Les chemins du sacré - En quête spirituelle
Dans une odyssée documentaire aux splendides images, le philosophe, sociologue et écrivain Frédéric Lenoir chemine à la rencontre de femmes et d’hommes, épris, comme lui, de spiritualité. Entretien.

Qu'est-ce qui vous a donné envie de réaliser ce film autour des différentes voies ouvrant au sacré ?
Frédéric Lenoir : J’aimerais d'abord préciser ce que recouvre le mot “sacré”. Selon Émile Durkheim, le fondateur de la sociologie, il concerne uniquement les religions. Sa définition distingue le sacré du profane tout en établissant que le premier possède une valeur supérieure. Or, pour moi, il relève d'une conception anthropologique plus profonde, définie au début du XXe siècle par le théologien allemand Rudolf Otto et le psychologue américain William James.
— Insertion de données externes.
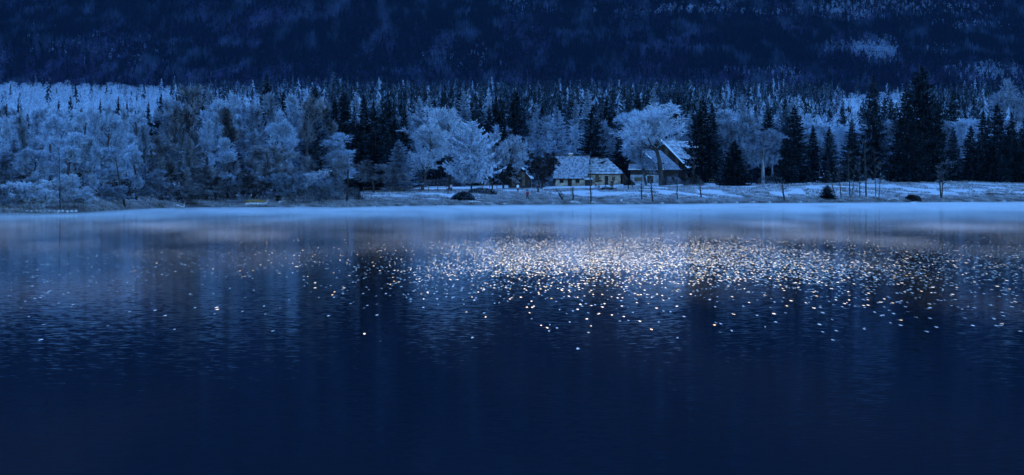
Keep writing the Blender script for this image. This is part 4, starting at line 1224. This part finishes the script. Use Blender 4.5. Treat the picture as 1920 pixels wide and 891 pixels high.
def person(px, row, face, coat, trousers, hair, label, stride=.12, arm=.1, H=1.74, hat=None, lean=0.0):
    Y = find_Y(px, row)
    o = empty('person', (world_x(px, Y), Y, gz(px, Y)), face, (H / 1.74,) * 3)
    if lean: o.rotation_euler = (lean, 0, face)
    tag(o, label, 'person')
    s = stride
    body = [[((0, 0, .94), .13), ((0, 0, 1.15), .115), ((0, 0, 1.36), .13), ((0, 0, 1.46), .07), ((0, -.01, 1.53), .055), ((0, -.02, 1.62), .092), ((0, -.015, 1.69), .08)]]
    for sd_ in (-1, 1):
        n = sum(len([i for i in c if not isinstance(i, int)]) for c in body)
        body.append([0, ((sd_ * .1, 0, .86), .095), ((sd_ * .1, -sd_ * s * .5 - .02, .48), .062), ((sd_ * .1, -sd_ * s, .09), .042), ((sd_ * .11, -sd_ * s - .12, .035), .035)])
        n = sum(len([i for i in c if not isinstance(i, int)]) for c in body)
        a = arm * sd_
        body.append([2, ((sd_ * .2, 0, 1.39), .055), ((sd_ * .25, a * .4 + .02, 1.13), .042), ((sd_ * .25, a - .06, .88), .030), ((sd_ * .25, a - .08, .81), .034)])
        hand = n + 3
        for f in range(4):
            x = sd_ * (.232 + f * .012); Lf = (.06, .075, .07, .055)[f]
            body.append([hand, ((x, a - .105 + f * .018, .76), .010), ((x - sd_ * .008, a - .11 + f * .018, .76 - Lf), .008)])
        body.append([hand, ((sd_ * .215, a - .115, .79), .010), ((sd_ * .205, a - .125, .75), .009)])
    skin_mesh('body', body, SKIN, o)
    # face
    b = MB(); b.add([(-.012, -.108, 1.62), (.012, -.108, 1.62), (0, -.135, 1.605), (0, -.105, 1.645)], [(0, 1, 2), (0, 2, 3), (1, 3, 2), (0, 3, 1)]); b.build('nose', SKIN, o)
    for sx in (-1, 1):
        b = MB(); b.box(sx * .035 - .012, sx * .035 + .012, -.112, -.10, 1.632, 1.645); b.build('eye', M['glass'], o)
    b = MB(); b.box(-.025, .025, -.112, -.10, 1.572, 1.58); b.build('mouth', M['log'], o)
    c = fabric('coat_cloth', coat); t = fabric('trouser_cloth', trousers)
    jk = [[((0, 0, .84), .19), ((0, 0, 1.0), .165), ((0, 0, 1.2), .155), ((0, 0, 1.36), .165), ((0, 0, 1.47), .085)]]
    for sd_ in (-1, 1):
        a = arm * sd_
        jk.append([3, ((sd_ * .205, 0, 1.39), .08), ((sd_ * .26, a * .4 + .02, 1.13), .064), ((sd_ * .255, a - .05, .91), .052)])
    skin_mesh('jacket', jk, c, o)
    tr = [[((0, 0, .95), .15)]]
    for sd_ in (-1, 1):
        tr.append([0, ((sd_ * .1, 0, .84), .115), ((sd_ * .1, -sd_ * s * .5 - .02, .48), .083), ((sd_ * .1, -sd_ * s, .11), .068)])
    skin_mesh('trousers', tr, t, o)
    for sd_ in (-1, 1):
        b = MB(); b.tube([(sd_ * .1, -sd_ * s + .06, .05), (sd_ * .105, -sd_ * s - .06, .055), (sd_ * .11, -sd_ * s - .18, .035)], [.055, .055, .035], 8); b.build('shoe', M['dark_wood'], o)
    bm = bmesh.new(); bmesh.ops.create_uvsphere(bm, u_segments=12, v_segments=8, radius=.112)
    for v in bm.verts:
        v.co.z *= 1.05
        if v.co.y < -.02 and v.co.z < .05: v.co.y = -.02
    me = bpy.data.meshes.new('hair'); bm.to_mesh(me); bm.free(); hm = fabric('hair_colour', hair if not hat else hat); me.materials.append(hm)
    link('hair' if not hat else 'cap', me, o, (0, .0, 1.665))
    return o
person(989, 375, rad(200), (.30, .025, .04), (.012, .014, .03), (.03, .02, .015), 'person in a dark red jacket walking on the bank, nearest to the water', .2, .14, 1.8)
person(971, 361, rad(30), (.78, .80, .84), (.01, .011, .018), (.03, .02, .015), 'person in a white jacket and dark trousers in front of the hut', .1, .12)
person(1009, 362, rad(170), (.03, .02, .03), (.012, .012, .02), (.03, .02, .015), 'person in dark clothes right of the red jacket, below the dark tree', .14, .1)
person(923, 358, rad(90), (.015, .02, .045), (.012, .012, .02), (.03, .02, .015), 'person in dark blue clothes standing right of the snowy mound', .1, .1, 1.85)
person(1148, 354, rad(180), (.012, .014, .025), (.012, .012, .02), (.03, .02, .015), 'dark figure standing before the cream farmhouse wall at the table', .08, .08, 1.9)
person(846, 361, rad(140), (.55, .45, .48), (.05, .04, .06), (.03, .02, .015), 'person in pale pinkish clothes at the left end of the snowy mound', .1, .1, 1.7)

# ------------------------------------------------------------------ grass and reeds on the bank
def bank_grass():
    n = 62000
    px = R.uniform(-40, 1960, n); s = R.uniform(0, 1, n) ** 1.5 * 78 + .4
    Y = shore(px) + s; z = ground_z(px, Y); X = (px - 960) * Y / F
    keep = vnoise(X / 5, Y / 6, 3) > .35
    X, Y, z, s = X[keep], Y[keep], z[keep], s[keep]; n = len(X)
    k = 4
    a = R.uniform(0, 6.28, (n, k)); h = R.uniform(.12, .42, (n, k)); r = R.uniform(0, .35, (n, k))
    c = np.stack([X[:, None] + r * np.cos(a), Y[:, None] + r * np.sin(a), np.repeat(z[:, None], k, 1) - .03], -1)
    w = R.uniform(.03, .09, (n, k))[..., None] * np.stack([np.cos(a + 1.5), np.sin(a + 1.5), 0 * a], -1)
    t = c + np.stack([R.normal(0, .12, (n, k)), R.normal(0, .12, (n, k)), h], -1)
    V = np.stack([c - w, c + w, t], 2).reshape(-1, 3)
    T = np.arange(len(V)).reshape(-1, 3)
    m = leafy('rimed_dry_grass', (0.10, 0.075, 0.06), (0.62, 0.66, 0.72), 0.42, .25, .3, 0)
    tag(link('bank_grass', np_mesh('bank_grass', V, T, m)), 'brown and frosted dry grass tufts along the whole bank', 'grass', kind='stuff')
bank_grass()

# ------------------------------------------------------------------ lake
def water_material():
    m, nt, n, l, b = new_mat('lake_water')
    nt.nodes.remove(b)
    g = n.new("ShaderNodeNewGeometry")
    sp = n.new("ShaderNodeSeparateXYZ"); l.new(g.outputs['Position'], sp.inputs[0])
    def math_(op, a, b_=None, c=None, clamp=False):
        q = n.new("ShaderNodeMath"); q.operation = op; q.use_clamp = clamp
        for i, v in enumerate((a, b_, c)):
            if v is None: continue
            if isinstance(v, (int, float)): q.inputs[i].default_value = v
            else: l.new(v, q.inputs[i])
        return q.outputs[0]
    # wind ruffles the middle of the lake; the water close to the viewer lies calmer
    mp = n.new("ShaderNodeMapping"); mp.inputs['Scale'].default_value = (.10, .035, 1); l.new(g.outputs['Position'], mp.inputs[0])
    pn = n.new("ShaderNodeTexNoise"); pn.inputs['Scale'].default_value = 1; pn.inputs['Detail'].default_value = 3; l.new(mp.outputs[0], pn.inputs[0])
    wob = math_('MULTIPLY_ADD', pn.outputs[0], 60.0, -30.0)
    yy = math_('ADD', sp.outputs[1], wob)
    near = n.new("ShaderNodeMapRange"); near.interpolation_type = 'SMOOTHSTEP'
    near.inputs['From Min'].default_value = 70; near.inputs['From Max'].default_value = 155
    l.new(yy, near.inputs['Value'])
    wind = math_('POWER', near.outputs[0], 3.0)
    # the breeze is strongest in one patch a little right of the middle
    xx = math_('MULTIPLY_ADD', pn.outputs[0], 9.0, math_('ADD', sp.outputs[0], -10.0))
    gr = n.new("ShaderNodeMapRange"); gr.interpolation_type = 'SMOOTHSTEP'; gr.inputs['From Min'].default_value = 6; gr.inputs['From Max'].default_value = 12
    gr.inputs['To Min'].default_value = 1; gr.inputs['To Max'].default_value = .17; l.new(xx, gr.inputs['Value'])
    gl_ = n.new("ShaderNodeMapRange"); gl_.interpolation_type = 'SMOOTHSTEP'; gl_.inputs['From Min'].default_value = -12; gl_.inputs['From Max'].default_value = -5
    gl_.inputs['To Min'].default_value = .05; gl_.inputs['To Max'].default_value = 1; l.new(xx, gl_.inputs['Value'])
    wind = math_('MULTIPLY', wind, math_('MULTIPLY', gr.outputs[0], gl_.outputs[0]))
    # wavelets: small facets, a share of them steep
    mv = n.new("ShaderNodeMapping"); mv.inputs['Scale'].default_value = (20.0, 2.0, 1); l.new(g.outputs['Position'], mv.inputs[0])
    vo = n.new("ShaderNodeTexVoronoi"); vo.inputs['Scale'].default_value = 1.0; l.new(mv.outputs[0], vo.inputs['Vector'])
    sc = n.new("ShaderNodeSeparateColor"); l.new(vo.outputs['Color'], sc.inputs[0])
    cx = math_('MULTIPLY_ADD', sc.outputs[0], 2.0, -1.0)
    ax = math_('ABSOLUTE', cx)
    sx = math_('MULTIPLY', math_('MULTIPLY', cx, math_('MULTIPLY_ADD', math_('MULTIPLY', ax, ax), .6, .4)), WAVE[0])
    sy = math_('MULTIPLY_ADD', sc.outputs[1], WAVE[1] * 2, WAVE[2] - WAVE[1])
    share = math_('MULTIPLY', wind, WAVE[3])
    few = n.new("ShaderNodeMapRange"); few.inputs['From Min'].default_value = 66; few.inputs['From Max'].default_value = 120; few.inputs['To Max'].default_value = .028
    l.new(yy, few.inputs['Value']); share = math_('ADD', share, math_('MULTIPLY', few.outputs[0], math_('MULTIPLY_ADD', gl_.outputs[0], .8, .2)))
    
    far = n.new("ShaderNodeMapRange"); far.inputs['From Min'].default_value = 135; far.inputs['From Max'].default_value = 225; far.inputs['To Min'].default_value = 1; far.inputs['To Max'].default_value = .11
    l.new(yy, far.inputs['Value']); share = math_('MULTIPLY', share, far.outputs[0])
    steep = math_('LESS_THAN', sc.outputs[2], share)
    # long soft ripples everywhere
    mr = n.new("ShaderNodeMapping"); mr.inputs['Scale'].default_value = (4.0, 4.5, 1); l.new(g.outputs['Position'], mr.inputs[0])
    rn = n.new("ShaderNodeTexNoise"); rn.inputs['Scale'].default_value = 1; rn.inputs['Detail'].default_value = 3; l.new(mr.outputs[0], rn.inputs[0])
    sr = n.new("ShaderNodeSeparateColor"); l.new(rn.outputs['Color'], sr.inputs[0])
    amp = 0.055
    rx = math_('MULTIPLY_ADD', sr.outputs[0], amp, -amp / 2)
    ry = math_('MULTIPLY_ADD', sr.outputs[1], amp, -amp / 2)
    nx = math_('ADD', math_('MULTIPLY', sx, steep), rx)
    ny = math_('ADD', math_('MULTIPLY', sy, steep), ry)
    cb = n.new("ShaderNodeCombineXYZ"); l.new(nx, cb.inputs[0]); l.new(ny, cb.inputs[1]); cb.inputs[2].default_value = 1
    nm = n.new("ShaderNodeVectorMath"); nm.operation = 'NORMALIZE'; l.new(cb.outputs[0], nm.inputs[0])
    gl = n.new("ShaderNodeBsdfGlossy"); gl.distribution = 'BECKMANN'; l.new(math_('MULTIPLY_ADD', steep, math_('MULTIPLY_ADD', math_('FRACT', math_('MULTIPLY', sc.outputs[0], 17.3)), .13, .05), .055), gl.inputs['Roughness'])
    gl.inputs['Color'].default_value = (1, 1, 1, 1); l.new(nm.outputs[0], gl.inputs['Normal'])
    df = n.new("ShaderNodeBsdfDiffuse"); df.inputs[0].default_value = (0.0006, 0.002, 0.004, 1)
    fr = n.new("ShaderNodeFresnel"); fr.inputs[0].default_value = 1.33; l.new(nm.outputs[0], fr.inputs['Normal'])
    ms = n.new("ShaderNodeMixShader"); l.new(fr.outputs[0], ms.inputs[0]); l.new(df.outputs[0], ms.inputs[1]); l.new(gl.outputs[0], ms.inputs[2])
    l.new(ms.outputs[0], n["Material Output"].inputs[0])
    return m
WAVE = (0.40, 0.05, -0.138, 0.42, 0.17)   # sideways slope, slope range, mean slope towards the viewer, share of steep wavelets, roughness
M['water'] = water_material()
V = np.array([(-3000, -3000, 0), (3000, -3000, 0), (3000, 1000, 0), (-3000, 1000, 0)], float)
link('lake_water', np_mesh('lake_water', V, np.array([[0, 1, 2, 3]]), M['water']))['kind'] = 'structure'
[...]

Tous deux considèrent que le sacré s'inscrit dans l'expérience première vécue par l'être humain face à la beauté du monde et au mystère de l'existence. Cette émotion devant un phénomène qui le dépasse est qualifiée de sacrée car elle ouvre à une forme de spiritualité. La notion de transcendance propre à la religion n'est pas nécessairement présente. Cette définition anthropologique, qui revêt un caractère plus universel, me permettait d'évoquer une quête spirituelle s'inscrivant dans un cadre à la fois laïc et religieux.
Des rencontres vous ont-elles particulièrement touché pendant votre tournage ?
Frédéric Lenoir : Celle en Éthiopie avec des pèlerins se rendant dans le mausolée de Cheikh Hussein, un saint soufi du XIIIe siècle, qui représente l'espoir d'une vie meilleure, s'est révélée très émouvante. Ces femmes, ces hommes et ces enfants, peu habitués à voir des Occidentaux, étaient d'une grande gentillesse, à l'image de notre témoin principale, Rabia. Une rencontre au Guatemala avec des femmes chamanes de culture maya, qui assurent des rituels pour la communauté, m'a aussi beaucoup marqué. J'ai assisté à une cérémonie au cours de laquelle le volcan, dont elles honorent les esprits, est entré en éruption avec une magnifique synchronicité. J'ai été touché par le discours profond de ces femmes, leur lien à la nature et la manière dont elles remercient en permanence la Terre-Mère.
Quelle évolution constatez-vous dans le rapport de l'humain au sacré ?
Frédéric Lenoir : Aujourd'hui, on assiste au retour à la nature de citadins déracinés qui ont perdu un lien vital avec elle. Ils tentent de le retrouver en empruntant différents chemins, comme le documentaire le montre avec l'apnéiste Guillaume Néry en communion avec la mer ou Ernst Zürcher, un ingénieur forestier suisse qui évoque la valeur spirituelle des arbres. Au fond, nous revenons à ce qu'il y a de plus archaïque dans l'histoire de l'humanité : le rapport à la nature et la recherche d'une spiritualité qui s'expérimente à travers elle.